The Digital Press is yet another part of the campuswide reorganization around tablets at Lynn, where course content is delivered on Apple’s iPad minis -- both in person and online. iTunes U, Apple’s course management software, now serves as Lynn’s makeshift learning management system, though the university has had to supplement that platform with its own grade book and attendance tracking software.

Unlike many university presses, which are exploring new business models and products to sustain their scholarly publishing efforts, the Lynn Digital Press does not yet have to worry about financial viability. Its immediate goal, which precedes any expansion plans, is to help faculty members create textbooks to cover the university’s core curriculum, known as the Dialogues.

Kevin M. Ross, the university’s president, said about 80 percent of that work is finished. Textbooks created by faculty members and other ebooks so far cover the first two years of the core curriculum, but 300- and 400-level courses are “a little scattered.” he said. In total, faculty members have created 24 textbooks, and another 12 are on the way.

Faculty members receive both a new laptop (the textbook authoring software, iBooks Author, runs only on Macs) and a $2,000 stipend when they volunteer to create a textbook. The first two faculty members are planning to make their books available for purchase through iTunes, which will result in a 30-20-50 revenue split between Apple, Lynn and the author, Ross said.
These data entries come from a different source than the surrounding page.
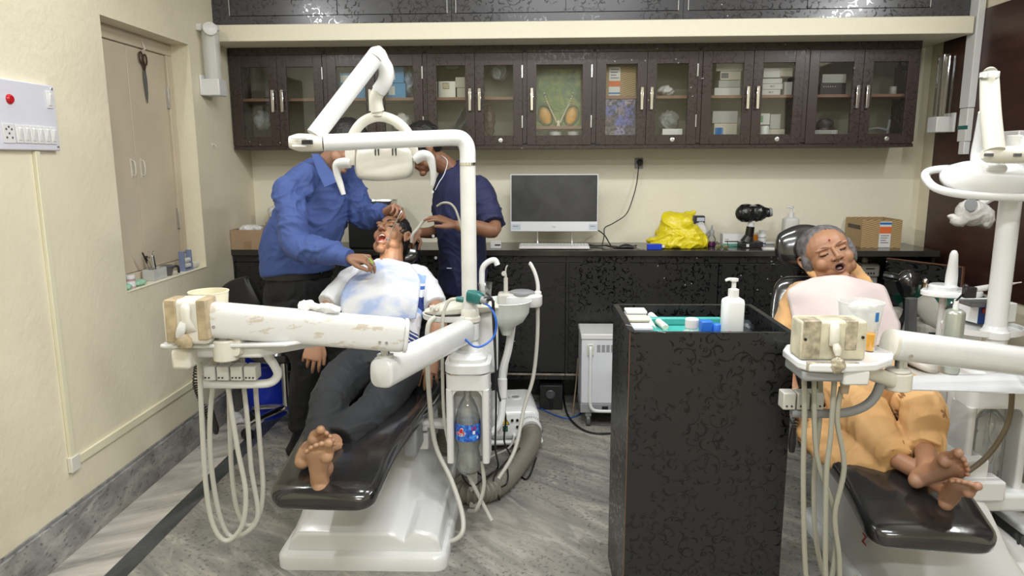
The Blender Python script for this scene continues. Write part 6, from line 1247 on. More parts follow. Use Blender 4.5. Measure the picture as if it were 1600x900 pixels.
# cup dispensers
def dispenser(label,x,y,z0,s,cap,h):
    t=thing('cup_dispenser',label,'cup dispenser',(x,y,z0),'clear tube cup dispensers on the side walls'); xo=x+s*.055
    b=B(); b.box(min(x,x+s*.105),max(x,x+s*.105),y-.05,y+.05,z0,z0+.088); b.box(min(x,x+s*.012),max(x,x+s*.012),y-.06,y+.055,z0,z0+.11); b.ob('base',M_WHT2,t,bevel=.008,seg=3)
    b=B(); b.lathe([(.041,-.06),(.044,0),(.046,h)],(xo,y,z0+.06),n=28,cap=False); b.ob('clear_tube',MC['milky_plastic'] if cap else M_CLR,t)
    if cap:
        b=B(); b.lathe([(.05,0),(.05,.02),(.046,.028)],(xo,y,z0+.06+h-.015)); b.box(x,x+s*.03,y-.05,y+.05,z0+.06+h-.02,z0+.06+h+.015); b.ob('top_collar',M_WHT2,t,bevel=.003)
        b=B(); b.lathe([(.036,0),(.036,.012),(.02,.02),(.0,.022)],(xo+.02,y-.045,z0+h+.045),(.5,-.85,.2),24); b.ob('round_cap',M_WHT2,t)
    return t
dispenser('frosted cup dispenser tube with white round cap on the left wall beside the loft ledge',XL,4.0,1.86,1,True,.30)
dispenser('clear cup dispenser tube with white base on the brown panel, right wall',XR-.012,4.25,1.655,-1,False,.37)
# niche things
zs=NZ0+.003
def jar(x,y,r,h,label,m,cap,lab=None):
    t=thing('jar',label,'jar',(x,y,zs)); B().lathe([(r*.95,0),(r,.003),(r,h*.74)],(x,y,zs)).ob('jar_body',m,t); B().lathe([(r*1.05,h*.72),(r*1.05,h*.97),(r,h)],(x,y,zs)).ob('lid',cap,t,ang=40)
    if lab: b=B(); b.rings([[Vector((x+(r+.001)*math.cos(R(a)),y+(r+.001)*math.sin(R(a)),zs+z)) for a in range(-100,60,10)] for z in (h*.15,h*.55)],close=False,cap=False); b.ob('paper_label',lab,t)
    return t
jar(-1.84,3.165,.024,.062,'small white jar with a pink label at the near end of the niche sill',paint('rose',(.55,.35,.36),.5),M_WHT2,paint('label_white',(.8,.8,.8),.4))
GRN=mat('pale_green_film',(.32,.58,.42),.35,bump=.5,bscale=60)
for y,lab,sx_ in ((3.125,'pale green sachet lying in front of the pink-labelled jar on the sill',.03),(3.235,'pale green pouch lying right of the pink-labelled jar on the sill',.05)):
    t=thing('green_pouch',lab,'pouch',(-1.835,y,zs)); b=B(); b.ell((-1.837,y,zs+.014),(.026,sx_,.013)); finish(remesh(b,.004,1,wr(.004,35)),'pouch',[GRN],OFF[t.name],t)
t=thing('instrument_caddy','clear caddy holding a black plunger syringe and steel tools in the niche','caddy',(-1.85,3.42,zs))
b=B(); b.box(-1.885,-1.825,3.355,3.475,zs,zs+.004); b.box(-1.829,-1.825,3.355,3.475,zs,zs+.055); b.box(-1.885,-1.881,3.355,3.475,zs,zs+.055); b.box(-1.885,-1.825,3.355,3.359,zs,zs+.055); b.box(-1.885,-1.825,3.471,3.475,zs,zs+.055); b.ob('caddy_box',M_FRO,t)
def tool(name,label,p,q,r,m,tip=None):
    t=thing(name,label,'dental tool',p); b=B(); b.cyl(p,q,r,r,12); b.ob('barrel',m,t,bevel=.001)
    d=(Vector(q)-Vector(p)).normalized(); b=B(); b.cyl(Vector(q),Vector(q)+d*.02,r*.45,r*.45,8); b.cyl(Vector(q)+d*.02,Vector(q)+d*.024,r*1.3,r*1.3,12); b.ob('plunger',tip or m,t); return t
tool('syringe','syringe with long black plunger leaning out of the clear niche caddy',Vector((-1.845,3.39,zs+.006)),Vector((-1.85,3.35,zs+.10)),.0075,M_CLR,M_BLK)
B().cyl((-1.85,3.345,zs+.09),(-1.853,3.318,zs+.145),.0035).ob('loose_rod',M_BLK,t)
tool('steel_syringe','steel syringe standing upright in the clear niche caddy',Vector((-1.85,3.41,zs+.006)),Vector((-1.855,3.402,zs+.12)),.011,M_CHR)
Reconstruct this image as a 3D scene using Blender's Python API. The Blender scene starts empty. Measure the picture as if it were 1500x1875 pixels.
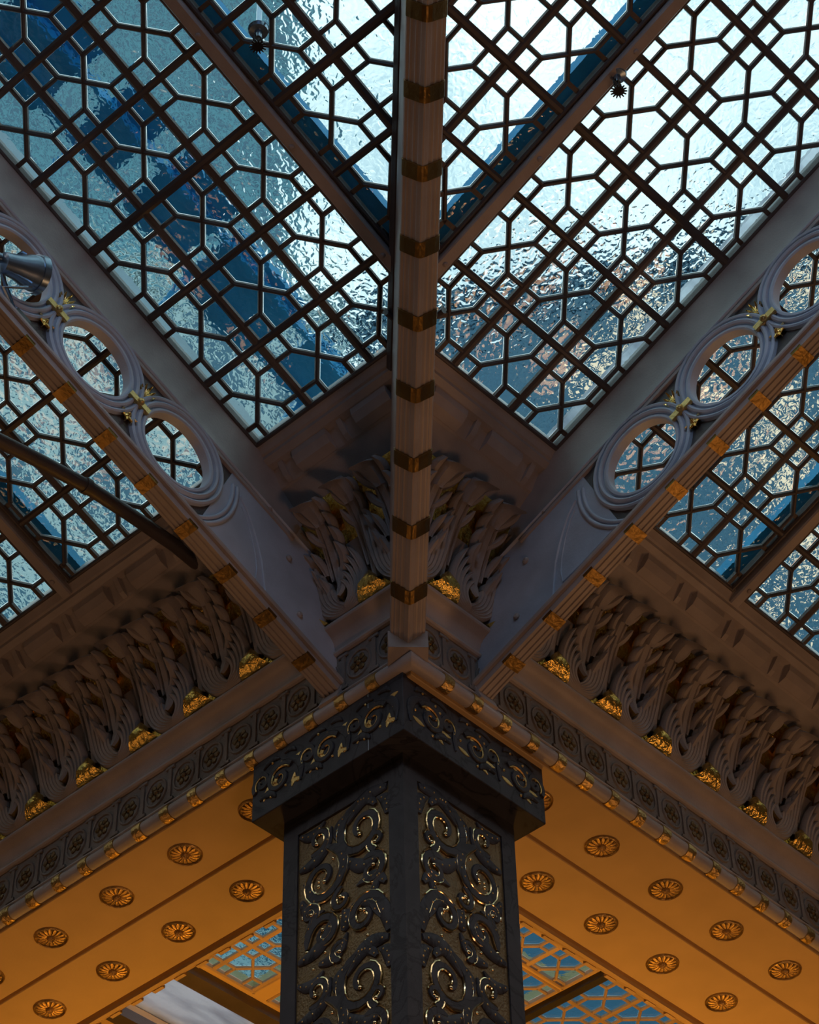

Beyond financial incentives, creating a textbook also factors into promotion decisions, Ross said. But don’t expect the university press to compete in the market for digital scholarly monographs. Lynn does not offer tenure, meaning faculty members there focus on teaching -- even in their research and service.

“That’s what makes it different from some of the university presses out there,” the library director, Amy Filiatreau, said. “At the moment, these books are written by Lynn faculty for Lynn students. That’s not something you see very often.”

That also means the Digital Press won’t generate much revenue apart from the university’s cut from the textbooks that are made commercially available. Students pay for the tablet when they first get to Lynn, but receive faculty-created textbooks free once they enroll in the corresponding courses. The university is still working out the cost of producing the books when time commitments and overhead costs are added to the total, Filiatreau said.

“From the students’ perspective, it’s saving them a lot of money on books,” Filiatreau said. “We see it as a recruitment and retention tool and not just a cost.” She added that placing the university press in the library expands its mission to include content creation.

The university’s long-term plans for the press include establishing an outside peer review process, which would mean creating an editorial board. Once the university has created enough textbooks for its own students, the Digital Press may expand to include submissions from authors outside Lynn.

“Obviously that adds a great deal of time and expense to the process,” Boniforti said. “Since this project was a very organic, faculty-driven process and we wanted to get the materials into the hands of students as quickly as possible, that has not happened yet -- but that is part of the plan for the future.”

An expansion likely won’t include more file formats, however, suggesting the Digital Press will remain an outlet for electronic textbooks that end in “.ibook.”

“We would risk a little bit of mission creep if we decided to produce ebooks across multiple platforms,” Filiatreau said. “For now, we’re wedded to the [Apple] ecosystem.”